At a Small Business Administration tent where business owners apply for low-interest loans, Obama chatted with one woman and hugged another, staying with her for several minutes and posing for photographs.

"Thank you guys for the great work," he told workers, noting that volunteers had come from around the country. "Dallas. San Juan. We got the whole country represented here." To a group of FEMA volunteers, he said, "Proud of you guys."

Joining him were Donovan, Cuomo, Mayor Michael BloombergDepartment of Homeland Security Secretary Janet Napolitano, and both New York U.S. senators, Charles Schumer and Kirsten Gillibrand.

Disaster victims are increasingly frustrated at the lack of electricity, shortages of gasoline and bureaucratic obstacles to recovery.

"It's nice that the president has come, but he is not seeing half the devastation that hit this community two weeks ago," said Lianne Aponte, 25, a few blocks from where Obama spoke. "It's all too little too late, you know. We needed our president here when this first happened, when we were freezing at night and the neighborhood was flooded."

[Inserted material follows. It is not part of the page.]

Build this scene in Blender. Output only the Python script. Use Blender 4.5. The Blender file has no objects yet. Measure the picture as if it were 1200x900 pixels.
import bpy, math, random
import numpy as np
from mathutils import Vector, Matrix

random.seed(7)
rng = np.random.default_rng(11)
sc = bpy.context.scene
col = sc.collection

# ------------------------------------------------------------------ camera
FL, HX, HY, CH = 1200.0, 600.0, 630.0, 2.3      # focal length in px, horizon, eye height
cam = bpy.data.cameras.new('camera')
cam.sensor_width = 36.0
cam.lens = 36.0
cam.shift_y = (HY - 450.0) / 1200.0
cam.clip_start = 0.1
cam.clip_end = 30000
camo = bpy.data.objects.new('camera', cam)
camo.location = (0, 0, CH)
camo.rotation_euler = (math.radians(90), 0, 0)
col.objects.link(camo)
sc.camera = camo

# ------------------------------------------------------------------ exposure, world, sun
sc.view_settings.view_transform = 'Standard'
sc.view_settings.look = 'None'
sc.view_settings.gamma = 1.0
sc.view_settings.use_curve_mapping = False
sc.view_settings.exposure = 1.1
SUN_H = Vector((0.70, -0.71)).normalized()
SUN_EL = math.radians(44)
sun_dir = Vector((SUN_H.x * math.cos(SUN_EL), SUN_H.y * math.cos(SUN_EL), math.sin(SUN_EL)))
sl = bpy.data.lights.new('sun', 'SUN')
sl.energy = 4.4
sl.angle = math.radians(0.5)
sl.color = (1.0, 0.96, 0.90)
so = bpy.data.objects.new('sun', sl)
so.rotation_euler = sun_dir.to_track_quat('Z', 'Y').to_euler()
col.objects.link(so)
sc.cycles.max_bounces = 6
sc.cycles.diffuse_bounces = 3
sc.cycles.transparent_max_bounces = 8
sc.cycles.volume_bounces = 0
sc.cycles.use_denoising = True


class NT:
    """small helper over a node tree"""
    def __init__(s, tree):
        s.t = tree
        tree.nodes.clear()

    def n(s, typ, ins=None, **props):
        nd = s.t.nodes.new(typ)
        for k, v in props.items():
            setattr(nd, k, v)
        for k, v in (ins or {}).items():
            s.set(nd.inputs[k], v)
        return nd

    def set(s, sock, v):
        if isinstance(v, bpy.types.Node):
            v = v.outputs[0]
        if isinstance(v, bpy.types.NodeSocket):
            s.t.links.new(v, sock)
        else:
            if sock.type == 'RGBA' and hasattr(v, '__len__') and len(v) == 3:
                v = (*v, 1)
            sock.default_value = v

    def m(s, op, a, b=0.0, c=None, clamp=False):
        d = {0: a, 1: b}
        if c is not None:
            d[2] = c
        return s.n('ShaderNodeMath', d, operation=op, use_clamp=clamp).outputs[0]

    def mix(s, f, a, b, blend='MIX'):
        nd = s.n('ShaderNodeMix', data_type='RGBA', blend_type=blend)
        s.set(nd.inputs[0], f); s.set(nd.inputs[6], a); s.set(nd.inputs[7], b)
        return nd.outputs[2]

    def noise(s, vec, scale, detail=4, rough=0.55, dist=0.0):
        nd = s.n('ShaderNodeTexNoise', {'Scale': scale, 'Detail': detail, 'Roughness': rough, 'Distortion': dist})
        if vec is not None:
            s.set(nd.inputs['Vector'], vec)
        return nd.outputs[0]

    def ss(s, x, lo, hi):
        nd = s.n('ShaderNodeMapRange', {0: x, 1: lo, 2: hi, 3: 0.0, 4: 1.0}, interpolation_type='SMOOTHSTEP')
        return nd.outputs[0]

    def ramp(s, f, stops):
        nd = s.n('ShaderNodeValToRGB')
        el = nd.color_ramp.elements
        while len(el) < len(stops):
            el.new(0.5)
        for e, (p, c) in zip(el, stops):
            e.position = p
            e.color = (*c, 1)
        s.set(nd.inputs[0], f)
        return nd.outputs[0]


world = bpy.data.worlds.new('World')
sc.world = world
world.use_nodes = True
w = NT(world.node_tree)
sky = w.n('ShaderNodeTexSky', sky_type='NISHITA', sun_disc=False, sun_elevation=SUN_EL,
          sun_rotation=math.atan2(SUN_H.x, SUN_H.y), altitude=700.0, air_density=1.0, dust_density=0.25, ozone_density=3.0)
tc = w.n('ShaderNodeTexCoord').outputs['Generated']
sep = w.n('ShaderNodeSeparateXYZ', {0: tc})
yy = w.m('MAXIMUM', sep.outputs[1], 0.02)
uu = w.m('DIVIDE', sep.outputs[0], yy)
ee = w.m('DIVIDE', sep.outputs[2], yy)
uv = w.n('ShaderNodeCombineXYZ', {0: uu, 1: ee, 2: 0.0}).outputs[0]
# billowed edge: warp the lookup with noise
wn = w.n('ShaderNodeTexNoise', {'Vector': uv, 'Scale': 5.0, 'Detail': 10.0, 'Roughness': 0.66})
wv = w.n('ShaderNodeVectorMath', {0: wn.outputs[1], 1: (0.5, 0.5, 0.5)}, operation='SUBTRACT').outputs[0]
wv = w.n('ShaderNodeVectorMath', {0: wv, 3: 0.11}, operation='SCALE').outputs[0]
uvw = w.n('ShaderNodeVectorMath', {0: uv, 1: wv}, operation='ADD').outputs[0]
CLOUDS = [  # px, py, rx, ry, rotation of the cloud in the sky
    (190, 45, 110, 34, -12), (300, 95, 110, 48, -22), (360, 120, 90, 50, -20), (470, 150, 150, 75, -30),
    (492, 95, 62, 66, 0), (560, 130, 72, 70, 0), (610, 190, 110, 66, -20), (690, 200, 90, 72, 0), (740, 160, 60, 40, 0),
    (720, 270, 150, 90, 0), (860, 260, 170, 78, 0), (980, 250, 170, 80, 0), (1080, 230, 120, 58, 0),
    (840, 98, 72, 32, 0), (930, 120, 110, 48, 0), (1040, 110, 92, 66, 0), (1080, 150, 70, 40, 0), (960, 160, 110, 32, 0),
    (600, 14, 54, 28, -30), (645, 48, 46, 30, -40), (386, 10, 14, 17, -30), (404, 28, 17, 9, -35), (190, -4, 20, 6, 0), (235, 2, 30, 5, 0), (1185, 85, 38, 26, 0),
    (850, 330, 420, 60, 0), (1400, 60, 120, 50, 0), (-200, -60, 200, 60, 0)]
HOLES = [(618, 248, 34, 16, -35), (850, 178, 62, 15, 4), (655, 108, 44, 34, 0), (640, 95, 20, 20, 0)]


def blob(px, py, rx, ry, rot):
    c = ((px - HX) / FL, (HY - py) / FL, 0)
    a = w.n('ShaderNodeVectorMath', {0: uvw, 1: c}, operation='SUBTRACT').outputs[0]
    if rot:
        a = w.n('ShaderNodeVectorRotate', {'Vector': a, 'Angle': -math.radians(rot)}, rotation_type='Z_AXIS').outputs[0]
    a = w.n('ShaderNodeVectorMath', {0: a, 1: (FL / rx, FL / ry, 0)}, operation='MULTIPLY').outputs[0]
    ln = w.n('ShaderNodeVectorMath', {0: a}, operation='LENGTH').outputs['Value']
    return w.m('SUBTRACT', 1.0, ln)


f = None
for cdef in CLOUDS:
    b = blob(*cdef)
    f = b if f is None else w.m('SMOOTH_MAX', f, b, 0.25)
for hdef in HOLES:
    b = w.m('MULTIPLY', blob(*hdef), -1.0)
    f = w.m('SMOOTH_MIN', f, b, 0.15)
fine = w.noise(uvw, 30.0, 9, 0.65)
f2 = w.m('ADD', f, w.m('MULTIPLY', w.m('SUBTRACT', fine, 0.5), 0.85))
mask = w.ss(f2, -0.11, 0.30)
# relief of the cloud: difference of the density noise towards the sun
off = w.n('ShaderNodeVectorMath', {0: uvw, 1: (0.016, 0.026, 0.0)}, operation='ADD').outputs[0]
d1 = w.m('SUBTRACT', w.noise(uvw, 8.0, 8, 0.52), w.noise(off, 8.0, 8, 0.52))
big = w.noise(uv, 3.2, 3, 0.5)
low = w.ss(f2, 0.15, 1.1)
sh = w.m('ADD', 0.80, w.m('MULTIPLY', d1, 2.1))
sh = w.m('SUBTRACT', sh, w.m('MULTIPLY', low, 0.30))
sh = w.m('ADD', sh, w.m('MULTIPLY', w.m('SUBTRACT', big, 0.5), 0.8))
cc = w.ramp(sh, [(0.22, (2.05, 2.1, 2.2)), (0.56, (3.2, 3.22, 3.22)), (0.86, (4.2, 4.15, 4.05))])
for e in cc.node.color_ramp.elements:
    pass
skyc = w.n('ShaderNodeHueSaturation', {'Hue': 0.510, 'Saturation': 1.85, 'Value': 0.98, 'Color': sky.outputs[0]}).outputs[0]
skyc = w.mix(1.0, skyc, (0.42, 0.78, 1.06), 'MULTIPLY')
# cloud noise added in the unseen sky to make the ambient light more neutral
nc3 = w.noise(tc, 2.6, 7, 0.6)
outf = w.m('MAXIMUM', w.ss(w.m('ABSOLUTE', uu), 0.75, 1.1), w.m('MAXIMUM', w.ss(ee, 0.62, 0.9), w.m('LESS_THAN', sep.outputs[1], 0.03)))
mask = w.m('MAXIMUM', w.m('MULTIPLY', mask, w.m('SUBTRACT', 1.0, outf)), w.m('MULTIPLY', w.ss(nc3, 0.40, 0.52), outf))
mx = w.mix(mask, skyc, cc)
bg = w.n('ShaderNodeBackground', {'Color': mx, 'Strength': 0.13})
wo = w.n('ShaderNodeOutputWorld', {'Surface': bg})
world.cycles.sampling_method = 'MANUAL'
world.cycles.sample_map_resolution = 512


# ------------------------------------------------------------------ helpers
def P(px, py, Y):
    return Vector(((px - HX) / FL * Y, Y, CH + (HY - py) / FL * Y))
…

She and her husband, Alex Bogomolmik, 31, said they had to swim to their car as a 10-foot (3-metre) wave barreled toward their home. "Thirty more seconds and we wouldn't have made it to the car. We would have drowned," Bogomolmik said.

Before Obama arrived, a small army of federal, state and local law enforcement walked mud-caked streets as vehicles hauled away debris. Construction crews fixed cracked streets and weary neighbors worked with volunteers to fill dumpsters full of water-logged furniture and broken shards of sheet rock.

On Roma Avenue, Peter Testagrossa, 72, a retired concrete contractor, sighed as he trudged through the blown-out remnants of his two-family home, which he shares with his daughter Angela and her four kids. Everything below waist level was destroyed.

"Look at the beautiful bathroom I built for my wife, with my own hands," he said, gesturing towards a storm-damaged mess. "I got in a terrible fight with my daughter this morning. She wants to rebuild. But I don't want to. I love this house. I built everything in this house."